The Polar Sea, one of the Coast Guard's two heavy icebreakers, suffered massive engine failure in 2010 and has been set for decommissioning since February 2011. The 399-foot ship was set to be dry-docked June 18 to have major portions of its interior sealed off and its propellers removed, Cantwell (D-Wash.) said. The Coast Guard's other heavy icebreaker, the Polar Star, is undergoing a $57 million refurbishment by Vigor Shipyards in Seattle with a planned return to service in 2013.

According to Cantwell's announcement, Coast Guard Commandant Adm. Robert Papp agreed during a June 14 meeting with her and Sens. Mark Begich (D-Alaska) and Lisa Murkowski (R-Alaska) to postpone the ship's scrapping through the end of 2012.

"The Polar Sea's hull is still in sound condition. Postponing its scrapping allows the administration and Congress more time to consider all options for fulfilling the nation's critical icebreaking missions," Cantwell said. The ship's hull plates are 1.75 inches thick in the bow and stern sections and 1.25 inches thick in the amidships section, according (.pdf) to the Coast Guard, which also says its heavy icebreakers can navigate through solid ice up to six feet thick at a constant speed of three knots, and to break through up to 21 feet of ice.

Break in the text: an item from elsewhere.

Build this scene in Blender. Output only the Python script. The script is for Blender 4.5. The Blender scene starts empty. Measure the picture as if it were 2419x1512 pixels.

Both of the Coast Guard's heavy icebreakers were commissioned into service in the second half of the 1970s and have exceeded their originally-intended 30-year service life. New heavy icebreakers are expensive--as much as $1 billion and likely at least $852 million--but the service has been unable to get funding for new Polar Sea engines and Papp has also said he doesn't have the money to operate the icebreaker.

"I think it's much more expensive to reactivate it than some people are giving in terms of estimates," Papp told a March 7, 2012 hearing of the House Transportation and Infrastructure subcommittee on the Coast Guard and maritime transportation.

During a Dec. 1, 2011 hearing of the same subcommittee, David Whitcomb, Vigor Industrial's chief operating officer, said a "rough estimate" of the icebreaker's reactivation added up (.pdf) to $11 million. Not included in his estimate was the purchase of new cranes, only their installation; Whitcomb said the service has already bought new cranes for both the Polar Star and Polar Sea.